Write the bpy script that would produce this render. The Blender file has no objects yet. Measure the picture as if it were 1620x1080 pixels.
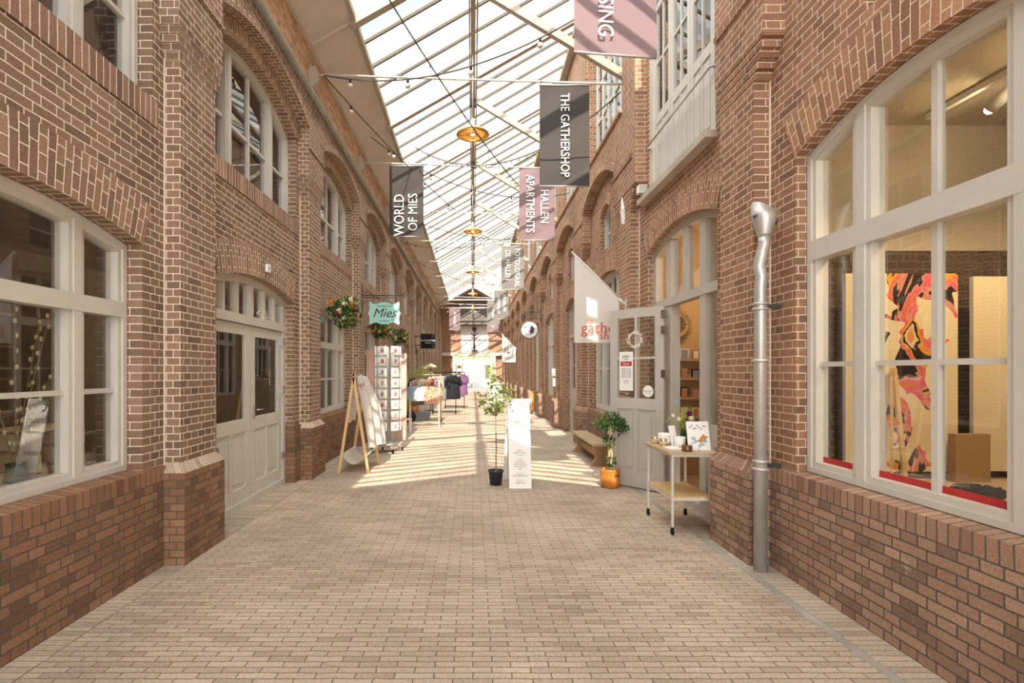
import bpy, math, random
from mathutils import Vector, Matrix, noise
random.seed(7)
PI = math.pi
S = bpy.context.scene
COL = S.collection

# ------------------------------------------------------------------ camera, light, exposure
F = 800.0; VX = 748.0; VY = 587.0; H = 1.55
cd = bpy.data.cameras.new('camera'); cam = bpy.data.objects.new('camera', cd); COL.objects.link(cam)
cd.sensor_width = 36; cd.lens = 36*F/1620; cd.shift_x = (810-VX)/1620; cd.shift_y = (VY-540)/1620
cd.clip_start = 0.05; cd.clip_end = 400
cam.location = (0, 0, H); cam.rotation_euler = (PI/2, 0, 0)
S.camera = cam
S.view_settings.view_transform = 'Standard'; S.view_settings.look = 'None'
S.view_settings.gamma = 1; S.view_settings.use_curve_mapping = False
S.view_settings.exposure = 0.24
S.cycles.max_bounces = 8; S.cycles.diffuse_bounces = 5; S.cycles.transparent_max_bounces = 14
SKY_LO, SKY_HI = 1.35, 7.2      # the sky is brightest around the sun, behind the camera
w = bpy.data.worlds.new('world'); S.world = w; w.use_nodes = True
nt = w.node_tree; nt.nodes.clear()
tc = nt.nodes.new('ShaderNodeTexCoord'); mp = nt.nodes.new('ShaderNodeMapping'); mp.inputs['Scale'].default_value = (2.2, 2.2, 5)
nz = nt.nodes.new('ShaderNodeTexNoise'); nz.inputs['Scale'].default_value = 1.6; nz.inputs['Detail'].default_value = 5
cr = nt.nodes.new('ShaderNodeValToRGB')
cr.color_ramp.elements[0].position = .38; cr.color_ramp.elements[0].color = (.60, .69, .78, 1)
cr.color_ramp.elements[1].position = .58; cr.color_ramp.elements[1].color = (1, .965, .91, 1)
bg = nt.nodes.new('ShaderNodeBackground'); 
dt = nt.nodes.new('ShaderNodeVectorMath'); dt.operation = 'DOT_PRODUCT'; dt.inputs[1].default_value = (0, -.78, .62)
mr = nt.nodes.new('ShaderNodeMapRange'); mr.interpolation_type = 'SMOOTHSTEP'; mr.inputs[1].default_value = -.15; mr.inputs[2].default_value = .95; mr.inputs[3].default_value = SKY_LO; mr.inputs[4].default_value = SKY_HI
wo = nt.nodes.new('ShaderNodeOutputWorld')
nt.links.new(tc.outputs['Generated'], dt.inputs[0]); nt.links.new(dt.outputs['Value'], mr.inputs[0]); nt.links.new(mr.outputs[0], bg.inputs['Strength'])
nt.links.new(tc.outputs['Generated'], mp.inputs[0]); nt.links.new(mp.outputs[0], nz.inputs['Vector'])
nt.links.new(nz.outputs[0], cr.inputs[0]); nt.links.new(cr.outputs[0], bg.inputs[0]); nt.links.new(bg.outputs[0], wo.inputs[0])
sd = bpy.data.lights.new('sun', 'SUN'); sun = bpy.data.objects.new('sun', sd); COL.objects.link(sun)
sd.energy = 9.5; sd.angle = math.radians(.4); sd.color = (1, .9, .76)
sun.rotation_euler = Vector((.02, 1.0, -1.0)).to_track_quat('-Z', 'Y').to_euler()
sun.location = (0, -20, 25)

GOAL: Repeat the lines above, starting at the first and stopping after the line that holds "COL = S.collection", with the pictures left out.

EXERCISE RESPONSE:
Write the bpy script that would produce this render. The Blender file has no objects yet. Measure the picture as if it were 1620x1080 pixels.
import bpy, math, random
from mathutils import Vector, Matrix, noise
random.seed(7)
PI = math.pi
S = bpy.context.scene
COL = S.collection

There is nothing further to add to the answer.